水害が相次ぐ中、万が一浸水した場合私たちはどうやって避難すればいいでしょうか。
意外かもしれませんが、私たちの身体はくるぶしまで水びたしになっても思うように歩けないのです。

今回は水害や台風の備えと水害をもたらす線状降水帯についても解説します。

目次

浸水50cmでは避難できない

長時間の集中豪雨により、用水路から水が溢れ道路が水浸しを通り越し激流になっているなら、
車での避難は危険です。

車は浸水30cm程で電装系がショートして動かなくなります。最近の車は電気自動車やプラグインハイブリッドが多く、機能の大半が電気系なので、水害には特に弱いのです。

浸水50cmで大人の膝までの水位になりますが、これで歩いて帰れると思うのは大間違いです。
膝までの水位、しかも激流の中ですと、つまずいただけで流されて溺死する危険性もあります。浸水20cmでくるぶしの水位ですが、疲労が蓄積した足には、20cmでも助かる見込みは薄いと言えます。

水の中では人は思う様に歩けないのです、何故なら服や靴の重さと全身の疲労が重なるからです。

浸水前に早めの避難を

線状降水帯による集中豪雨が続く場合は、早めの避難が必要です。
避難も大雨の中、市区町村や自治体から指定された、避難場所に行けば安心ではありません。

避難場所まで遠く、家の中に居た方が災害から身を守れる場合は、家のなるべく高い所、浸水被害を防げる所に行きましょう。これを垂直避難と言います。

土砂災害や洪水・浸水などは各防災アプリや大手キャリアの通知で知ることが可能です。
『大雨警戒レベルマップ(Yahoo天気・災害)』では地域の災害危険度が地図の色分けで判ります。

赤はレベル3の『高齢者避難』、紫は『全員避難』のレベル4です、黒のレベル5は『特別警報』と呼ばれるもので、近隣地域で災害が発生している危険性があるのです。

レベル5で避難しようにも自宅から一歩も出られません。避難場所に避難する、自宅の2階に行く、マンションの上の階に避難するのであれば、早めに行動をとる必要があります。

これだけの水害をもたらす線状降水帯は、いつごろから頻繁に発生するようになったのでしょうか。

線状降水帯は’10年ごろから頻繁に発生

線状降水帯は雨を降らす積乱雲が連続して発生し、上空の風の影響で帯のように連なり長時間集中豪雨をもたらす現象を言います。
積乱雲が1つであれば、雲が風に流され、雨は一時的なものになりますが、何らかの原因で積乱雲が集まり積み重なるのが原因です。

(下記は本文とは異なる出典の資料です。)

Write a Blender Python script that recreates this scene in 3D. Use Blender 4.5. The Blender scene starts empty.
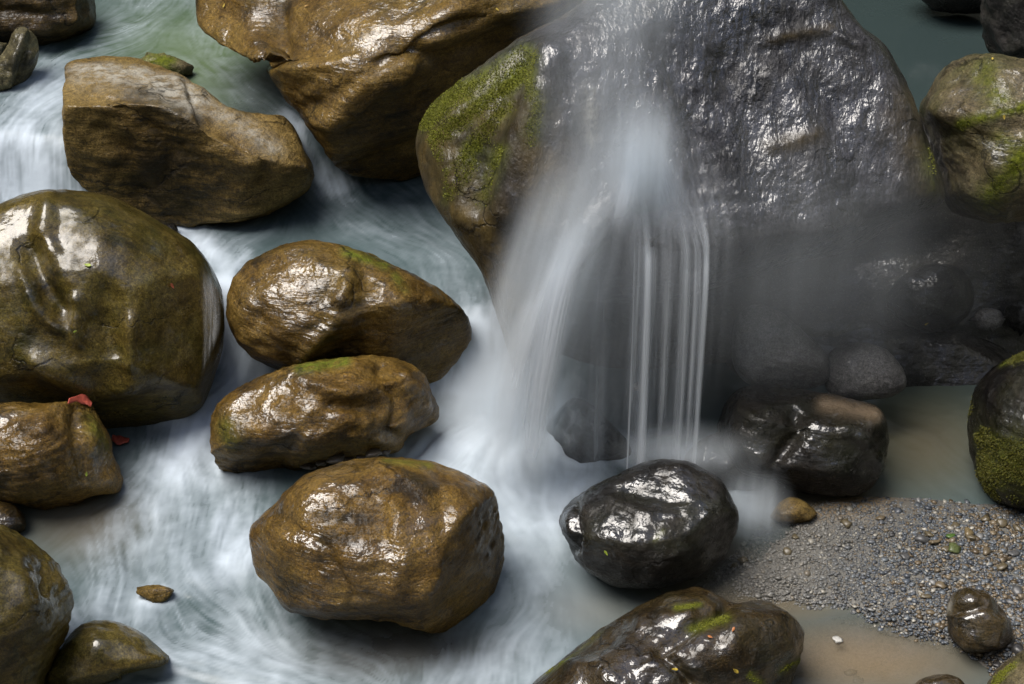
import bpy, bmesh, math, random
import numpy as np
from mathutils import Vector, Matrix
from mathutils.bvhtree import BVHTree

# ------------------------------------------------------------------ camera, sky, sun, exposure
SC = bpy.context.scene
COL = SC.collection
PITCH = math.radians(35.0)
FPX = 60.0 / 36.0 * 1024.0
DIST = 17.0
CAM = np.array([0.0, -DIST * math.cos(PITCH), DIST * math.sin(PITCH)])
RT = np.array([1.0, 0.0, 0.0])
UP = np.array([0.0, math.sin(PITCH), math.cos(PITCH)])
FW = np.array([0.0, math.cos(PITCH), -math.sin(PITCH)])

cam_d = bpy.data.cameras.new("camera")
cam_d.lens = 60.0; cam_d.sensor_width = 36.0; cam_d.clip_start = 0.1; cam_d.clip_end = 500.0
cam = bpy.data.objects.new("camera", cam_d); COL.objects.link(cam)
cam.location = CAM; cam.rotation_euler = (math.pi / 2 - PITCH, 0, 0)
SC.camera = cam

SUN_DIR = Vector((-0.38, -0.04, 0.92)).normalized()       # towards the sun
elev = math.asin(SUN_DIR.z); azim = math.atan2(SUN_DIR.x, SUN_DIR.y)
world = bpy.data.worlds.new("World"); SC.world = world; world.use_nodes = True
wn = world.node_tree.nodes; wl = world.node_tree.links
sky = wn.new("ShaderNodeTexSky"); sky.sky_type = 'NISHITA'; sky.sun_disc = False
sky.sun_elevation = elev; sky.sun_rotation = azim; sky.air_density = 1.0; sky.dust_density = 3.0; sky.ozone_density = 1.0
wl.new(sky.outputs[0], wn["Background"].inputs[0]); wn["Background"].inputs[1].default_value = 0.055
sun_d = bpy.data.lights.new("sun", 'SUN'); sun_d.energy = 1.5; sun_d.angle = math.radians(42); sun_d.color = (1.0, 0.96, 0.90)
sun = bpy.data.objects.new("sun", sun_d); COL.objects.link(sun)
sun.rotation_euler = SUN_DIR.to_track_quat('Z', 'Y').to_euler()
SC.view_settings.view_transform = 'Standard'; SC.view_settings.look = 'None'
SC.view_settings.exposure = 1.5; SC.view_settings.gamma = 1.0
SC.render.engine = 'CYCLES'
SC.cycles.volume_step_rate = 1.0; SC.cycles.volume_max_steps = 64
SC.cycles.max_bounces = 8; SC.cycles.transparent_max_bounces = 24; SC.cycles.volume_bounces = 4
SC.cycles.use_denoising = True

# ------------------------------------------------------------------ helpers
rng = np.random.default_rng(7)
random.seed(7)

def ray(u, v):
    d = FW * FPX + RT * (u - 512.0) - UP * (v - 342.0)
    return d / FPX                      # unit step along the view axis

def on_plane(u, v, z):
    d = ray(u, v); t = (z - CAM[2]) / d[2]
    return CAM + d * t, t

def project(P):
    q = P - CAM
    d = q @ FW
    return 512.0 + (q @ RT) / d * FPX, 342.0 - (q @ UP) / d * FPX, d

def unproject(u, v, d):
    return CAM + (d[:, None]) * FW + ((u - 512.0) / FPX * d)[:, None] * RT - ((v - 342.0) / FPX * d)[:, None] * UP

def _h(ix, iy, iz, s):
    h = (ix * 374761393 + iy * 668265263 + iz * 2147483647 + s * 1274126177) & 0xFFFFFFFF
    h = ((h ^ (h >> 13)) * 1274126177) & 0xFFFFFFFF
    h = ((h ^ (h >> 16)) * 2246822519) & 0xFFFFFFFF
    return ((h ^ (h >> 15)) & 0xFFFF) / 32767.5 - 1.0

def noise3(P, seed=0):
    P = np.asarray(P, float); I = np.floor(P).astype(np.int64); F = P - I
    W = F * F * F * (F * (F * 6 - 15) + 10)
    out = 0
    for dx in (0, 1):
        wx = W[:, 0] if dx else 1 - W[:, 0]
        for dy in (0, 1):
            wy = W[:, 1] if dy else 1 - W[:, 1]
            for dz in (0, 1):
                wz = W[:, 2] if dz else 1 - W[:, 2]
                out = out + wx * wy * wz * _h(I[:, 0] + dx, I[:, 1] + dy, I[:, 2] + dz, seed)
    return out

def fbm(P, seed=0, octv=4, gain=0.5, lac=2.03):
    a, s, o = 1.0, 0.0, 0.0
    for k in range(octv):
        s = s + a * noise3(P * lac ** k + 17.3 * k, seed + k); o += a; a *= gain
    return s / o

def smooth(a, b, x):
    t = np.clip((x - a) / (b - a), 0, 1); return t * t * (3 - 2 * t)

def seg_dist(u, v, pts):
    best = np.full(np.shape(u), 1e9); tt = np.zeros(np.shape(u)); n = len(pts) - 1
    du = np.zeros(np.shape(u)); dv = np.zeros(np.shape(u))
    for i in range(n):
        ax, ay = pts[i][:2]; bx, by = pts[i + 1][:2]
        L = (bx - ax) ** 2 + (by - ay) ** 2 + 1e-9
        t = np.clip(((u - ax) * (bx - ax) + (v - ay) * (by - ay)) / L, 0, 1)
        d = np.hypot(u - ax - t * (bx - ax), v - ay - t * (by - ay))
        m = d < best
        best = np.where(m, d, best); tt = np.where(m, i + t, tt)
        du = np.where(m, (bx - ax) / math.sqrt(L), du); dv = np.where(m, (by - ay) / math.sqrt(L), dv)
    return best, tt, du, dv

def in_poly(u, v, poly):
    c = np.zeros(np.shape(u), bool); n = len(poly)
    for i in range(n):
        x1, y1 = poly[i]; x2, y2 = poly[(i + 1) % n]
        if y1 == y2: continue
        k = ((y1 > v) != (y2 > v)) & (u < (x2 - x1) * (v - y1) / (y2 - y1) + x1)
        c ^= k
    return c

def mesh_obj(name, V, F, mat, parent=None, loc=None, smooth_shade=True):
    V = np.asarray(V, float)
    if loc is not None: V = V - np.asarray(loc)
    me = bpy.data.meshes.new(name)
    F = np.asarray(F)
    me.vertices.add(len(V)); me.vertices.foreach_set("co", V.astype(np.float32).ravel())
    k = F.shape[1]
    me.loops.add(F.size); me.loops.foreach_set("vertex_index", F.astype(np.int32).ravel())
    me.polygons.add(len(F)); me.polygons.foreach_set("loop_start", (np.arange(len(F)) * k).astype(np.int32))
    me.update(calc_edges=True); me.validate()
    if smooth_shade: me.polygons.foreach_set("use_smooth", np.ones(len(me.polygons), bool))
    if mat: me.materials.append(mat)
    o = bpy.data.objects.new(name, me); COL.objects.link(o)
    if loc is not None: o.location = loc
    if parent:
        o.parent = parent
        if loc is not None: o.location = Vector(loc) - parent.location
        else: o.location = -parent.location
    return o

def attr(o, name, vals):
    a = o.data.attributes.new(name, 'FLOAT', 'POINT'); a.data.foreach_set("value", np.asarray(vals, np.float32))

def attr_col(o, name, vals):
    a = o.data.color_attributes.new(name, 'FLOAT_COLOR', 'POINT')
    c = np.ones((len(vals), 4), np.float32); c[:, :3] = vals
    a.data.foreach_set("color", c.ravel())

def tag(o, label=None, cat=None, group=None, kind=None):
    if label: o["label"] = label
    if cat: o["category"] = cat
    if group: o["group"] = group
    if kind: o["kind"] = kind
    return o

_ico = {}
def ico(n):
    if n not in _ico:
        bm = bmesh.new(); bmesh.ops.create_icosphere(bm, subdivisions=n, radius=1.0)
        V = np.array([v.co[:] for v in bm.verts]); V /= np.linalg.norm(V, axis=1)[:, None]
        F = np.array([[v.index for v in f.verts] for f in bm.faces]); bm.free(); _ico[n] = (V, F)
    return _ico[n]

def grid_faces(nu, nv):
    i = np.arange(nu * nv).reshape(nu, nv)
    return np.stack([i[:-1, :-1], i[1:, :-1], i[1:, 1:], i[:-1, 1:]], -1).reshape(-1, 4)

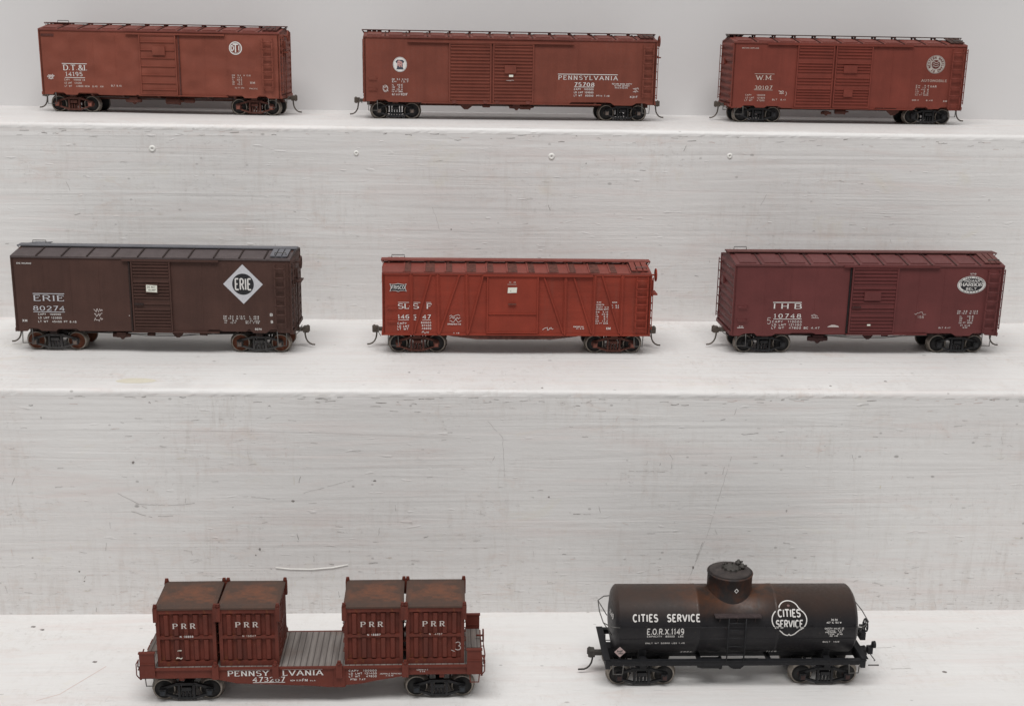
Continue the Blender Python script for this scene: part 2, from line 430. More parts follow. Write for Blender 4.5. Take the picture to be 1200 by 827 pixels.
def blot(mb, x, z, rx, rz, place, m, seed=0, h=.004):
    rd = random.Random(seed+x*7+z); n = 10
    poly(mb, [(x+rx*math.cos(i*.628)*rd.uniform(.6, 1.1), z+rz*math.sin(i*.628)*rd.uniform(.6, 1.1)) for i in range(n)], place, h, m)
MM = [MAT['mark'], MAT['chip'], MAT['redmark'], MAT['yellowmark']]
def screw_dimple(mb, x, z, y, r, m):
    """screw dimple on a vertical board, modelled as a raised pale ring"""
    mb.lathe([(.02, r*1.2), (-.02, r), (-.05, r*.75), (-.04, r*.45), (-.005, r*.25), (-.005, 0)], (x, y-.03, z), 'y', 14, [m, m, m, m, 1])
def riser(name, y, z0, z1, mat, marks):
    mb = MB(); mb.box(XL, XR, y+.006, y+2.0, z0, z1)
    marks(mb, flat(y+.012)); return mb.build(name, [mat]+MM+[MAT['blob']], shelf)
def nicks(mb, pl, seed, ztop, n_edge, n_face, zlo, zhi):
    """chips under the tread edge and short scuffs over the board face"""
    rd = random.Random(seed)
    for i in range(n_edge):
        x = rd.uniform(-30, 32); z = ztop-abs(rd.gauss(0, .22))-.02; ln = rd.uniform(.08, .5)
        strip(mb, [(x, z), (x+ln*.5, z+rd.uniform(-.03, .03)), (x+ln, z+rd.uniform(-.04, .04))], lambda d: rd.uniform(.012, .035), pl, .003+i*.00002, rd.choice((1, 1, 3, 2)))
    for i in range(n_face):
        x = rd.uniform(-28, 30); z = zlo+(zhi-zlo)*rd.random()**1.7; ln = rd.uniform(.05, .42); k = rd.random()
        a = rd.gauss(0, .12) if k < .78 else rd.uniform(1.1, 2.0)
        p = [(x+ln*t_*math.cos(a)+rd.uniform(-.015, .015), z+ln*t_*math.sin(a)+rd.uniform(-.015, .015)) for t_ in (0, .35, .7, 1)]
        strip(mb, p, lambda d: rd.uniform(.008, .024), pl, .006+i*.00002, rd.choice((1, 1, 1, 1, 1, 2, 3, 4)))
def marks_upper(mb, pl):
    nicks(mb, pl, 5, R2-.28, 70, 70, R1+1.5, R2-.5)
    for x, z, r in ((-16.2, 20.4, .17), (-5.3, 20.3, .13), (5.3, 20.25, .17), (15.1, 20.4, .14)): screw_dimple(mb, x, z, D2+.03, r, 5)
    for p in MK_U: p(mb, pl)
def marks_lower(mb, pl):
    nicks(mb, pl, 9, R1-.28, 110, 300, .1, R1-1.0)
    for p in MK_L: p(mb, pl)
def rough_line(pts, seed):
    rd = random.Random(seed); p = subdiv(pts, .12); return [(a+rd.uniform(-.018, .018), b+rd.uniform(-.018, .018)) for a, b in p]
def L_(pts, t_=.05, m=1):
    def f(mb, pl):
        p = rough_line(pts, pts[0][0]); rd = random.Random(pts[0][1]); i = 0
        while i < len(p)-1:                      # broken, uneven line
            n = rd.randint(2, 6); strip(mb, p[i:i+n], lambda d: t_*rd.uniform(.3, .6), pl, .004, m); i += n-1+(rd.random() < .45)
    return f
def B_(x, z, rx=.08, rz=.06, m=2): return lambda mb, pl: blot(mb, x, z, rx*.7, rz*.7, pl, m)
MK_U = [L_([(-20.9, 18.6), (-20.7, 18.1)]), B_(-.15, 16.2, .07, .06), L_([(-1.2, 17.4), (-1.0, 16.9), (-.8, 16.2)], .03), B_(7.2, 19.9, .05), L_([(17.3, 18.3), (17.0, 17.7)], .05), B_(20.1, 16.3, .16, .04, 1)]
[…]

積乱雲が積み重なる要因は、海水温の上昇や大気汚染物質と言われていますが、研究は続いています。
日本では災害につながる恐れがある『バックビルティング型』と呼ばれる線状降水帯がみられます。

日本の様に海に囲まれた海洋国家なら発生するリスクは高いのですが、ここまで頻繁かつ水害をもたらすほどになったのは、’10年前後からです。急激に生活が便利になった代償を支払っていると言えます。

避難する際、長靴厳禁

水害の時に長靴は厳禁です。水が入って重くなり、動けなくなります。

脱げにくい紐靴を選び、集団行動で避難しましょう。両手が塞がらないようにし、持ち物は耐水性のバックパックに入れることも大事です。

いかがでしたでしょうか。例年気温が高くなり、台風の季節は10月上旬まで続きます。備えあれば憂いなしですので、災害を見くびらないようにしましょう。